The Buffalo News reported that the Seneca Nation would pay just 9.5 percent of gaming revenue to New York for the first year of the 20-year compact, and 19.5 percent in the following 19 years. That’s down from the rate of 25 percent in the current compact.

Meanwhile, the state receives around 50 percent of the net win on video lottery terminals at Finger Lakes and Batavia Downs, and del Lago pays about 30 percent on slot revenue and 10 percent on table games. Also, as a public benefit corporation, Batavia Downs shares profits with 15 surrounding counites, as well as the cities of Rochester and Buffalo.

Seneca Nation president Rickey Armstrong Sr. said in a statement released on Thursday afternoon that it is imperative a new compact be finalized.

“The Seneca Nation negotiated with the state’s negotiating team over the last several days to come to an agreement on new compact terms while the Assembly was still in session,” Armstrong said in a prepared statement. “If the Assembly was willing to take up the legislation, the Nation was willing to make significant concessions from our previous agreement in principle. Unfortunately, we were not able to arrive at a revised agreement that met the needs of the Seneca people while also addressing the concerns of the Assembly and the Executive Office.

“It is disappointing that this important work was not completed before the legislature adjourned. However, Assembly leadership has indicated a willingness to return to Albany once the Nation and the State are able to finalize fair terms for a new compact. That remains our goal.”

Armstrong said a new compact must reflect the realities of today’s gaming market while helping to ensure economic stability for the Nation.

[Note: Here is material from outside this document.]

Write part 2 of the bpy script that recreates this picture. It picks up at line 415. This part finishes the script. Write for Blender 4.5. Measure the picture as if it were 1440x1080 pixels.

In response, the joint statement from Rochester-area Assemblymembers said, “We fully appreciate the Seneca Nation’s desire to get a fair gaming compact. We share a common goal in seeking to identify an economic opportunity that will have long-lasting impact and are grateful the Seneca Nation has indicated a willingness to continue negotiations so we have the opportunity to reach an agreement that is mutually beneficial to the needs of the state, involved localities and the Seneca.”